Only the lines from the one holding "Recreate this scene" through the one holding "d=ray(px,py); t=(z-CZ)/d.z; return" are to be retyped, exactly as they appear, with both boundary lines included.

[Dataset rows]

....

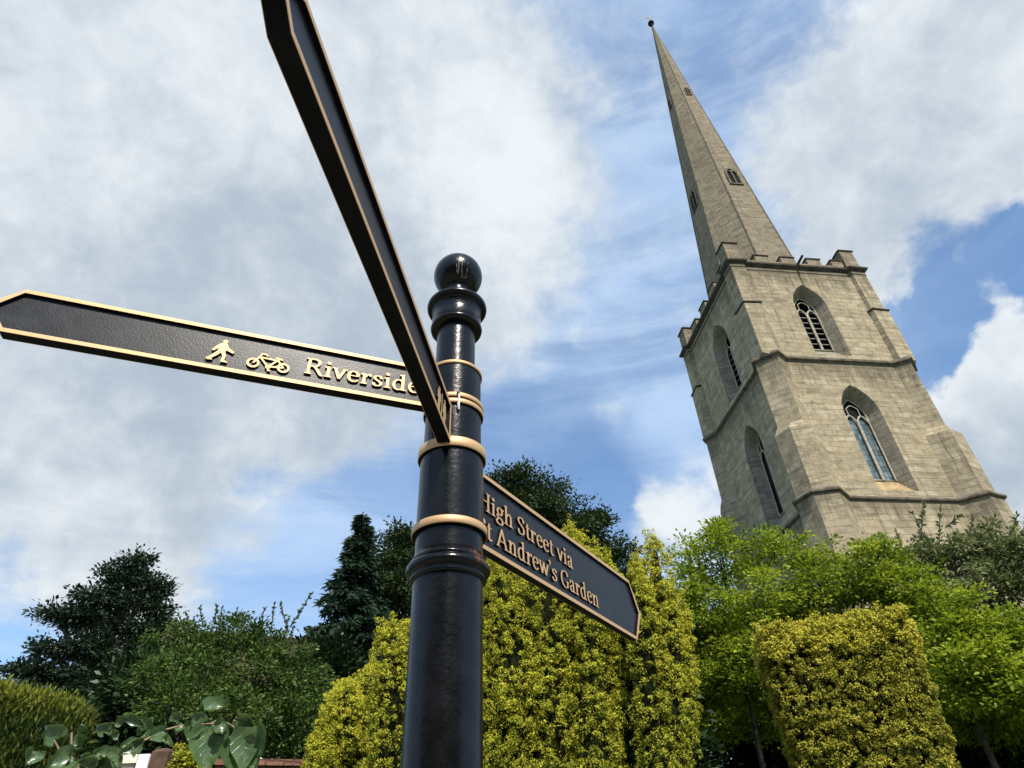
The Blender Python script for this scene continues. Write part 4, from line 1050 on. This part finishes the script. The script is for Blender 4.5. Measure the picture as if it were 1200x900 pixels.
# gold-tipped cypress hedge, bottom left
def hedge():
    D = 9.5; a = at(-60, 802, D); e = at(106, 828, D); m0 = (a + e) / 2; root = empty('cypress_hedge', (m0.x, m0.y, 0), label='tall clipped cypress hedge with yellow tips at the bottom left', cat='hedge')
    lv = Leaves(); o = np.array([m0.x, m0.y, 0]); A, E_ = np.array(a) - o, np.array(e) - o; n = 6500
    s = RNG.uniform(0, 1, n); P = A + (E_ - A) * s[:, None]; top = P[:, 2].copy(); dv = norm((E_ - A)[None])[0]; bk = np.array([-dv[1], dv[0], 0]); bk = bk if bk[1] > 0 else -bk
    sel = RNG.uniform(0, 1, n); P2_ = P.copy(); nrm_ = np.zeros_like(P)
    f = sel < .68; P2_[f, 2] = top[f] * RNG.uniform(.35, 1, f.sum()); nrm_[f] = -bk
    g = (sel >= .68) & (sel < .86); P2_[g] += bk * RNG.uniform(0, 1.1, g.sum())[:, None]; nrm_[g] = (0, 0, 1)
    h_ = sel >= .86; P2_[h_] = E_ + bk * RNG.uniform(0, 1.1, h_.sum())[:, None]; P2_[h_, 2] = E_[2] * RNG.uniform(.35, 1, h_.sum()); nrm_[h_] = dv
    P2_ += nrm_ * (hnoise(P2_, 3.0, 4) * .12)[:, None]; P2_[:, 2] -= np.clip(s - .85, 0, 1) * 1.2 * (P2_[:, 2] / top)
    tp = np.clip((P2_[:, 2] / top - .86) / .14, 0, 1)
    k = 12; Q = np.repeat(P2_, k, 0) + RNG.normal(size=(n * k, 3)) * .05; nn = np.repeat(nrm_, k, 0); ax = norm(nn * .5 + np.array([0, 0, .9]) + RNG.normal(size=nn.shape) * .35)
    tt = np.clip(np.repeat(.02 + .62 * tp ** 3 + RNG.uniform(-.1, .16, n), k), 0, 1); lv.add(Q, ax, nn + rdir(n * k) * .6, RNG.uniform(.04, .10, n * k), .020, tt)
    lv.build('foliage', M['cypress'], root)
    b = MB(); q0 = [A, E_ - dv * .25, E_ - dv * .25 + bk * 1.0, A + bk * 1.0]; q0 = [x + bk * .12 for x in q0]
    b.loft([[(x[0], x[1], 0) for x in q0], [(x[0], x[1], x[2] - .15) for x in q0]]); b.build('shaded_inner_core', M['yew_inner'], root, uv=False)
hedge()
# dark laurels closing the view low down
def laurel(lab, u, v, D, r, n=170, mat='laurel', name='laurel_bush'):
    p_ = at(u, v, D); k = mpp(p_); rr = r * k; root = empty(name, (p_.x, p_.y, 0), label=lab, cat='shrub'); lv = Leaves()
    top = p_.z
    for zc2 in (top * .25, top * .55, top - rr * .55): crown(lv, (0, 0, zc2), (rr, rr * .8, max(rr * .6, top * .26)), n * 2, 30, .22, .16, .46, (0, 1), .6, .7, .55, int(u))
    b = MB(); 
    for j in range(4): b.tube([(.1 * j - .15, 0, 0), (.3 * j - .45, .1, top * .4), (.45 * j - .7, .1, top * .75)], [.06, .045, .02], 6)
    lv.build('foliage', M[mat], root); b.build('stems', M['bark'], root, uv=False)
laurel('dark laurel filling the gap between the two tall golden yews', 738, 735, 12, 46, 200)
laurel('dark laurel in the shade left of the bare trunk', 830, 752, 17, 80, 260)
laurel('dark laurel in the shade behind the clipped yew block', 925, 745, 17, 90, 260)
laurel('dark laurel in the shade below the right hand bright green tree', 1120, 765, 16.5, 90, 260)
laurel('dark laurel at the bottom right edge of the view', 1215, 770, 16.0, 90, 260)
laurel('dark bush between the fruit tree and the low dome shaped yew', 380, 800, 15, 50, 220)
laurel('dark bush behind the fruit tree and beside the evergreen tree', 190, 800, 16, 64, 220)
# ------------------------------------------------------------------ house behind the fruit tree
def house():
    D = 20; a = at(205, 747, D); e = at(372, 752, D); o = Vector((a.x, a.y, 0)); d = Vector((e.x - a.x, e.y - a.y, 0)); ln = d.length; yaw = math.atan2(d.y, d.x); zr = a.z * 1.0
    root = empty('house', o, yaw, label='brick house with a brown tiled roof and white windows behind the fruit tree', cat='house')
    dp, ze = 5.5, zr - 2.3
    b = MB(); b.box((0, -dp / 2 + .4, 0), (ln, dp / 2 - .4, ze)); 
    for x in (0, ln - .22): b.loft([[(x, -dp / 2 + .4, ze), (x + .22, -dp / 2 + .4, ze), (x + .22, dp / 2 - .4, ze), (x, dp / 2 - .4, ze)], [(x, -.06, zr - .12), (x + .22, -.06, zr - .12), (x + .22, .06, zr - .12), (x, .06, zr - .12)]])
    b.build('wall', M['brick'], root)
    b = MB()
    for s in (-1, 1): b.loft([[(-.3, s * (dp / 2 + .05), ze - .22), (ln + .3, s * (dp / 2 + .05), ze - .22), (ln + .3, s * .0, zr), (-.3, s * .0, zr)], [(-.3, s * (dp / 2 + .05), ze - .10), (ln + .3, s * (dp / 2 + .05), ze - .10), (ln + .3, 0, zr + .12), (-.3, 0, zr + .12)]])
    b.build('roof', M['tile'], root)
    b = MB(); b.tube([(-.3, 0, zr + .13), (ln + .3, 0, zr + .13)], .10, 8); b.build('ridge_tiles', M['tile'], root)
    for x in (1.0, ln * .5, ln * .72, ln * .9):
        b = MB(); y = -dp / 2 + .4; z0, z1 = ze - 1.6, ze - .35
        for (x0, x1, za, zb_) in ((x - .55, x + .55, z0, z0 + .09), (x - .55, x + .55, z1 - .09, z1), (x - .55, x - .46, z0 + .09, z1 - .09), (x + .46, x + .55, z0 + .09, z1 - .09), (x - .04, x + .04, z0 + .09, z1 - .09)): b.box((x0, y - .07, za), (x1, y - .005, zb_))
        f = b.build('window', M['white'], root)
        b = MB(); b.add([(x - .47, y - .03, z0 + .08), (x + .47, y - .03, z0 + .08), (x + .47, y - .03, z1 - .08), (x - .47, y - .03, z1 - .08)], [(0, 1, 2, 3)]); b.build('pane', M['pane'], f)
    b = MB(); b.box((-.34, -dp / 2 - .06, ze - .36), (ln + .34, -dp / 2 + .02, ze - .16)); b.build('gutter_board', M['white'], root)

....

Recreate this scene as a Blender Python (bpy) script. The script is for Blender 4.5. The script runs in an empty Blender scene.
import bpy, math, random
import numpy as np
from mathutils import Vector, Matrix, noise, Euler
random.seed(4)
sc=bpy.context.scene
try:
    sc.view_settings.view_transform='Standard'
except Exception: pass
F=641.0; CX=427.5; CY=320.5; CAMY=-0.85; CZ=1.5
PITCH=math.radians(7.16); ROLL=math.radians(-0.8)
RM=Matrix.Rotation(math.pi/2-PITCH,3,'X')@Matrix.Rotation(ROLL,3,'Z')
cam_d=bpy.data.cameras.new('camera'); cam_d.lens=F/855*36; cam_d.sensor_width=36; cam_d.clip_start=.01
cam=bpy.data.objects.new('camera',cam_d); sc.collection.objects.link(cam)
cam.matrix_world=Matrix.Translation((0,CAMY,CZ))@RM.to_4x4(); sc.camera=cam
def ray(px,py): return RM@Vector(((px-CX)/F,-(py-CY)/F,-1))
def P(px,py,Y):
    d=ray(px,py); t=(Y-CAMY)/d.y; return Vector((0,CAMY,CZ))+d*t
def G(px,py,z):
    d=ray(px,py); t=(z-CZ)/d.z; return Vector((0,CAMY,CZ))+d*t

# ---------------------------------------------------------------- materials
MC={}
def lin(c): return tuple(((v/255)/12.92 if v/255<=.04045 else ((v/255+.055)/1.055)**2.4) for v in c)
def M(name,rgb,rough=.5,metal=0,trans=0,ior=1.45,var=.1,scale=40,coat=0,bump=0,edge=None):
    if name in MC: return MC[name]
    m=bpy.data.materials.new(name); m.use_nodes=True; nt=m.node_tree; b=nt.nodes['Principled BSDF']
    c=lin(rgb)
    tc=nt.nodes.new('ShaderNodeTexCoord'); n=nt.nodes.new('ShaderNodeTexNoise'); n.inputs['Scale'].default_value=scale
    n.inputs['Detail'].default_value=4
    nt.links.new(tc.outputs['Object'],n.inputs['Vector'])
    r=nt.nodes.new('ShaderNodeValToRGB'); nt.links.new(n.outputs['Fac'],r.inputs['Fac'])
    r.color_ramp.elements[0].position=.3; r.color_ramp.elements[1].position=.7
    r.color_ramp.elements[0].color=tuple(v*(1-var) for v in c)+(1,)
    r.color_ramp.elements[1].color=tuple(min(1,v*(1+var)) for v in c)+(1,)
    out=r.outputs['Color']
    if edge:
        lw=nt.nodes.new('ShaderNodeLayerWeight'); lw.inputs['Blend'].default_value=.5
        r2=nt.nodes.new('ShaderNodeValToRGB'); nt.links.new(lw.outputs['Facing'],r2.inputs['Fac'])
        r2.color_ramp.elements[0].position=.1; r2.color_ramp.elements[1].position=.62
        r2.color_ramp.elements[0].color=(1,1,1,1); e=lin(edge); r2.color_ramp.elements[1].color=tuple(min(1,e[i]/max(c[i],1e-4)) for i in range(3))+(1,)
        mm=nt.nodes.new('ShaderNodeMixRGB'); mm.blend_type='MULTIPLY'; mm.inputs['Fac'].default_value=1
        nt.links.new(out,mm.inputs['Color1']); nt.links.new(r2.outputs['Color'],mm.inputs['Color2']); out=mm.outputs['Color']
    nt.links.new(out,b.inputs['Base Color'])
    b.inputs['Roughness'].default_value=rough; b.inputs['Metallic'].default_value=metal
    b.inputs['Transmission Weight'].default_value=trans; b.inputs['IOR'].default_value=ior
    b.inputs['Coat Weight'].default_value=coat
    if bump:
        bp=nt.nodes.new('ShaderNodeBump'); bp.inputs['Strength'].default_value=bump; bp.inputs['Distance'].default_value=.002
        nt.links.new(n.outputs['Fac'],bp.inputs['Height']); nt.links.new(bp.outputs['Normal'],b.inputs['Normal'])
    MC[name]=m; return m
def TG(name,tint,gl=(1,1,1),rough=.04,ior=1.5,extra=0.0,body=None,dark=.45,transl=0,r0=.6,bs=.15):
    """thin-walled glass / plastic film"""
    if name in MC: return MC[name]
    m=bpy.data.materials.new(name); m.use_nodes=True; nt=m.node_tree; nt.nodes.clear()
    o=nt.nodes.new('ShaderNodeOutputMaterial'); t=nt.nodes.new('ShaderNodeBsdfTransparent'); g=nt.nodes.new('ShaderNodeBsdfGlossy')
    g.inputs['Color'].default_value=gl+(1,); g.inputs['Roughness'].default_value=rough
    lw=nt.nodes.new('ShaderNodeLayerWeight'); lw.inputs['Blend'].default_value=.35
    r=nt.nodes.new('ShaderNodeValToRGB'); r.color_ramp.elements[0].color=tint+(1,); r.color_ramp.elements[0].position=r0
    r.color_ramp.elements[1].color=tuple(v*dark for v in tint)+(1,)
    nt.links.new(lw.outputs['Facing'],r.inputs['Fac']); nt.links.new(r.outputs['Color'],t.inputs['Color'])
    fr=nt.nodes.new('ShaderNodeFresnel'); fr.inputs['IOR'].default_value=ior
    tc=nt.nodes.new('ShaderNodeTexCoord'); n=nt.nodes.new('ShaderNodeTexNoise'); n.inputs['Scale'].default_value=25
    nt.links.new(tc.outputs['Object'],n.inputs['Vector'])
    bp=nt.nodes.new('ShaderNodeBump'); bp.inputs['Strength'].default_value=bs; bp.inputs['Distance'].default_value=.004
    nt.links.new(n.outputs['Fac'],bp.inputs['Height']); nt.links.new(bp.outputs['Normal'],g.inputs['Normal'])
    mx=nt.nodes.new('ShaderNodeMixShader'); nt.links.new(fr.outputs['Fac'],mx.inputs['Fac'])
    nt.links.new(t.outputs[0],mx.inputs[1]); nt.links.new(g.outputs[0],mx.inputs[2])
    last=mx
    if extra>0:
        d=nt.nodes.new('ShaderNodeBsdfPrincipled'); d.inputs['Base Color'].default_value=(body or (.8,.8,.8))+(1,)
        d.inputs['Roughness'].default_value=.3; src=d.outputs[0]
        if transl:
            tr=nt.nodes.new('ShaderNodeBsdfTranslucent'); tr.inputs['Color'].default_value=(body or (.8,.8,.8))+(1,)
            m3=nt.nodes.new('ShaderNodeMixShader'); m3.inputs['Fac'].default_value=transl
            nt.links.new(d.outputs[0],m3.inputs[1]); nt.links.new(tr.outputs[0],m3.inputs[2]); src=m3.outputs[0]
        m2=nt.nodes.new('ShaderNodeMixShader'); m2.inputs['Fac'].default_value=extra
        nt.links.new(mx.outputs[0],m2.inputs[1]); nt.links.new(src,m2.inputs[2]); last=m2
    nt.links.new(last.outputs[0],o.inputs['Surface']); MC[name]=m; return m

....

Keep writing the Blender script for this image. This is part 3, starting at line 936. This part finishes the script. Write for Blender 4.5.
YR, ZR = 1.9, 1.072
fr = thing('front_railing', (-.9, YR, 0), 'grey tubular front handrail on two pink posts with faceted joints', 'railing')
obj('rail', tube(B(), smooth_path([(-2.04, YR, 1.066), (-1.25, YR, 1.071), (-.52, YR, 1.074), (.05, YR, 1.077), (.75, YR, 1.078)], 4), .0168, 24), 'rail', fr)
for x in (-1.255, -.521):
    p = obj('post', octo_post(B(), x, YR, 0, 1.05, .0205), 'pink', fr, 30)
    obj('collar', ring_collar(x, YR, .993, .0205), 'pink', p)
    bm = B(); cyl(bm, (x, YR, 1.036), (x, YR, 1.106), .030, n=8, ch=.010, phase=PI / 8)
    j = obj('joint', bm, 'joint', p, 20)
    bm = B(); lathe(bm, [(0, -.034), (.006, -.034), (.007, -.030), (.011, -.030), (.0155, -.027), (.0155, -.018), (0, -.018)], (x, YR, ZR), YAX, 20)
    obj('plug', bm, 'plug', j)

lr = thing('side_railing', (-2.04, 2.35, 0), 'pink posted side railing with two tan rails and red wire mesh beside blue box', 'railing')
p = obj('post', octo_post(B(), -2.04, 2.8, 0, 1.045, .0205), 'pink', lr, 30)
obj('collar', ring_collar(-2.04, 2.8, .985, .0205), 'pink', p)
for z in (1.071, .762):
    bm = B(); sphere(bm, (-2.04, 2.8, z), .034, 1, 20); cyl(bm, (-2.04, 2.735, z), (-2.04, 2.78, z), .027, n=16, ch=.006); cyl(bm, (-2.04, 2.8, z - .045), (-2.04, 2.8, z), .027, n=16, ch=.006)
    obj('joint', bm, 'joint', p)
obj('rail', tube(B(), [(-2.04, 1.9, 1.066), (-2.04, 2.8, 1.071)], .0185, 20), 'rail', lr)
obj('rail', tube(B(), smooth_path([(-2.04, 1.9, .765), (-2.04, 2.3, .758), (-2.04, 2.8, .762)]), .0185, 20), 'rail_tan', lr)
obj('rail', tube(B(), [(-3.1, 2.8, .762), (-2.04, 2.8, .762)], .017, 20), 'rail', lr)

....

THE REPLY →
Recreate this scene as a Blender Python (bpy) script. The script is for Blender 4.5. The script runs in an empty Blender scene.
import bpy, math, random
import numpy as np
from mathutils import Vector, Matrix, noise, Euler
random.seed(4)
sc=bpy.context.scene
try:
    sc.view_settings.view_transform='Standard'
except Exception: pass
F=641.0; CX=427.5; CY=320.5; CAMY=-0.85; CZ=1.5
PITCH=math.radians(7.16); ROLL=math.radians(-0.8)
RM=Matrix.Rotation(math.pi/2-PITCH,3,'X')@Matrix.Rotation(ROLL,3,'Z')
cam_d=bpy.data.cameras.new('camera'); cam_d.lens=F/855*36; cam_d.sensor_width=36; cam_d.clip_start=.01
cam=bpy.data.objects.new('camera',cam_d); sc.collection.objects.link(cam)
cam.matrix_world=Matrix.Translation((0,CAMY,CZ))@RM.to_4x4(); sc.camera=cam
def ray(px,py): return RM@Vector(((px-CX)/F,-(py-CY)/F,-1))
def P(px,py,Y):
    d=ray(px,py); t=(Y-CAMY)/d.y; return Vector((0,CAMY,CZ))+d*t
def G(px,py,z):
    d=ray(px,py); t=(z-CZ)/d.z; return Vector((0,CAMY,CZ))+d*t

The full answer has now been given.